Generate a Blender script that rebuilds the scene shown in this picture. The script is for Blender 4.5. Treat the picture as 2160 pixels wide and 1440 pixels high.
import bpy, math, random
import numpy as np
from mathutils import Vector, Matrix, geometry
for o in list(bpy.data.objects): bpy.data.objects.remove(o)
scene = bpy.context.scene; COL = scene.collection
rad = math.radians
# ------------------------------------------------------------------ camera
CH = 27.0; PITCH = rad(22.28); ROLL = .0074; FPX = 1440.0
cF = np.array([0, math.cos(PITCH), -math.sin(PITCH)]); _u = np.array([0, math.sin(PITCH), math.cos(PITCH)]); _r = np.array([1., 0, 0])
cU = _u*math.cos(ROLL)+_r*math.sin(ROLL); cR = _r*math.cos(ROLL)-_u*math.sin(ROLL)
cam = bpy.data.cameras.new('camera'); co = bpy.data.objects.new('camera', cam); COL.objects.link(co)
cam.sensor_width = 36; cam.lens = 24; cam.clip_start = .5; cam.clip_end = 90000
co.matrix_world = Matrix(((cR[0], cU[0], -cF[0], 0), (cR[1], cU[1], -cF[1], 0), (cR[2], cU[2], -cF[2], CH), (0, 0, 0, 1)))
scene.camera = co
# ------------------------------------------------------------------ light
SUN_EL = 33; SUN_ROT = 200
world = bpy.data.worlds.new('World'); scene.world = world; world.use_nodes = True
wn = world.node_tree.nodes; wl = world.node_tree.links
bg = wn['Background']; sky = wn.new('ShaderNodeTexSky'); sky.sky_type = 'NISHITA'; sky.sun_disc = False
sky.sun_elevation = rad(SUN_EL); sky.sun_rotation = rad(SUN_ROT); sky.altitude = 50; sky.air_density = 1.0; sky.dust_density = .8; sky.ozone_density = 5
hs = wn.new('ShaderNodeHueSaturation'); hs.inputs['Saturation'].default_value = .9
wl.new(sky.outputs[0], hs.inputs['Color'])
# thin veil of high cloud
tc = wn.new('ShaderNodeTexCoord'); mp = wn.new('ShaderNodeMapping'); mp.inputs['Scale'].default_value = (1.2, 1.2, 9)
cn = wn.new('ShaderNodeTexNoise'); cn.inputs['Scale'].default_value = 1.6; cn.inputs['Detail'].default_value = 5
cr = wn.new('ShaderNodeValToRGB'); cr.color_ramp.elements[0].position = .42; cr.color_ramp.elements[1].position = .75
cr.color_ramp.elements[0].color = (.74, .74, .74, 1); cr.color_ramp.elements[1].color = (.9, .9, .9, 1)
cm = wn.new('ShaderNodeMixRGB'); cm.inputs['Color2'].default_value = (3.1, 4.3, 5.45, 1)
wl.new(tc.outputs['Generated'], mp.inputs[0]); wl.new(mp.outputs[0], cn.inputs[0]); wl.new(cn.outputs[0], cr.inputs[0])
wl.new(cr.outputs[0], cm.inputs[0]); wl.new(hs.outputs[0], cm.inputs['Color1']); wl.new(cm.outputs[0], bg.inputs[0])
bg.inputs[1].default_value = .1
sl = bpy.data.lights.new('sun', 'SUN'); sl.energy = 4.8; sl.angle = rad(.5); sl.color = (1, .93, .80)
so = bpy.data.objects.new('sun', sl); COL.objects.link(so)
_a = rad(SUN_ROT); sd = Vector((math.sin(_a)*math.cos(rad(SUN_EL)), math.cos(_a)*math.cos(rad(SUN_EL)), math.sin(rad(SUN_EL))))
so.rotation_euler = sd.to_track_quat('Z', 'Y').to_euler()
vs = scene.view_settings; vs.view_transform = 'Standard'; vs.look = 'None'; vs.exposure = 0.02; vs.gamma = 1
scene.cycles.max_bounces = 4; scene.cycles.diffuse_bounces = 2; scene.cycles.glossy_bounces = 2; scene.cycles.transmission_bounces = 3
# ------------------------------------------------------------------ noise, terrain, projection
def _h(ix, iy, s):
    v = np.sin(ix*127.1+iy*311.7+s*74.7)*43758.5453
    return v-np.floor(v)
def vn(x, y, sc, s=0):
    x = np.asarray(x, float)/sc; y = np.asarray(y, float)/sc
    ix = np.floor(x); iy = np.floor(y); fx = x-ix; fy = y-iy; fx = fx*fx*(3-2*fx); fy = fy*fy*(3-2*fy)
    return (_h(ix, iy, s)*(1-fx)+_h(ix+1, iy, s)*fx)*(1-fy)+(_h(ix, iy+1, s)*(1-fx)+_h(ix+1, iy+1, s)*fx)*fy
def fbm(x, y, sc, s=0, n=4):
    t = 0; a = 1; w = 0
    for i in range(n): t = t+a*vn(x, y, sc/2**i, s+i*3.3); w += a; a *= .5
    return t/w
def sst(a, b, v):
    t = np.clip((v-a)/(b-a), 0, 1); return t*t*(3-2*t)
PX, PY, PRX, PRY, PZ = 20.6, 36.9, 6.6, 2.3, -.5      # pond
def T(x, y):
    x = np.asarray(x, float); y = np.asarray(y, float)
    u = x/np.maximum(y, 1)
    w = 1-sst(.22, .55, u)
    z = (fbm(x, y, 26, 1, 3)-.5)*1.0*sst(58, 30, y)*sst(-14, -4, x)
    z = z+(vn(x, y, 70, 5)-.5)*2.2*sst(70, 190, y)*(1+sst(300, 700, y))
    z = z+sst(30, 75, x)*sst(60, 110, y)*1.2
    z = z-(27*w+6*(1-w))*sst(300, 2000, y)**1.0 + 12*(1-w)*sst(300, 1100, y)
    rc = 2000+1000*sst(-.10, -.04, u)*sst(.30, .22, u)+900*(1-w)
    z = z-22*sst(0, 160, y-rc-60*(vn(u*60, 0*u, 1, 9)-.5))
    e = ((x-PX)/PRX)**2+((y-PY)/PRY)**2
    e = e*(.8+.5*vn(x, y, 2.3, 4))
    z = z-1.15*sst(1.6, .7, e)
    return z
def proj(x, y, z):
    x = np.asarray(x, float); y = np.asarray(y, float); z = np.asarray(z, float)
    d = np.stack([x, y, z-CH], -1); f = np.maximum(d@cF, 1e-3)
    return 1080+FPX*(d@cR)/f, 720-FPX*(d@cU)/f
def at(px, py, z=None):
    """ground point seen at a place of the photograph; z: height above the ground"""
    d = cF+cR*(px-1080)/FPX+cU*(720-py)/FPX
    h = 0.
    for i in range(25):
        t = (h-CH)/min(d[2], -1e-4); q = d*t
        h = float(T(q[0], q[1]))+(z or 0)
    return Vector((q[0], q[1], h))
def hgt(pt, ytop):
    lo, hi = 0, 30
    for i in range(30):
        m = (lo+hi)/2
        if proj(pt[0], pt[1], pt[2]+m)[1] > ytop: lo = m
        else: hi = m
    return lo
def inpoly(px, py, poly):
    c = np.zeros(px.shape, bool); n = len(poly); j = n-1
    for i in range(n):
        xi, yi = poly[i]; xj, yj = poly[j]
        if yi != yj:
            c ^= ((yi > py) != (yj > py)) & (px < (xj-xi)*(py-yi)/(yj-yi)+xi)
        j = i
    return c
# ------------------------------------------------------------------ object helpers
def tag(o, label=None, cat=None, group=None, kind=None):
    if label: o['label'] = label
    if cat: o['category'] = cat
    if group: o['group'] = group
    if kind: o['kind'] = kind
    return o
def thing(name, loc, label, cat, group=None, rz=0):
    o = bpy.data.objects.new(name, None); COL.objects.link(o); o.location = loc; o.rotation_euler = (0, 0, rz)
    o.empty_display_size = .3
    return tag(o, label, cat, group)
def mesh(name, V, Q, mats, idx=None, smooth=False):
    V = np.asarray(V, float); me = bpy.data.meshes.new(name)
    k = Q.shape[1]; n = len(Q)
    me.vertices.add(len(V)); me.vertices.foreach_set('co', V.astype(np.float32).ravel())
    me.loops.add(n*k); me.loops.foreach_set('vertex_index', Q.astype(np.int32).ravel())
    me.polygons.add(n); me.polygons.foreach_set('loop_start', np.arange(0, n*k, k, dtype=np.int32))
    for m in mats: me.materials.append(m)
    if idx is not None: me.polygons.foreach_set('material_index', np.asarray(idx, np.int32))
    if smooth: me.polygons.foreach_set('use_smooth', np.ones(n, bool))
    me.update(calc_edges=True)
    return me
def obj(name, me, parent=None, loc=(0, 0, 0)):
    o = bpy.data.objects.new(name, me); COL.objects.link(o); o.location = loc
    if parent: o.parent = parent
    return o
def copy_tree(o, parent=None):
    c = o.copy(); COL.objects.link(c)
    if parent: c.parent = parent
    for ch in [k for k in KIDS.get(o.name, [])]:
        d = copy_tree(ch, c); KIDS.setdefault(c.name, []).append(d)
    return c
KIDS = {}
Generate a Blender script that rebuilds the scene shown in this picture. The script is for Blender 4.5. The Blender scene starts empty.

Do this » Select and copy each line from the data that includes the word "rebuilds".

Result of the task »
Generate a Blender script that rebuilds the scene shown in this picture. The script is for Blender 4.5. Treat the picture as 2160 pixels wide and 1440 pixels high.
Generate a Blender script that rebuilds the scene shown in this picture. The script is for Blender 4.5. The Blender scene starts empty.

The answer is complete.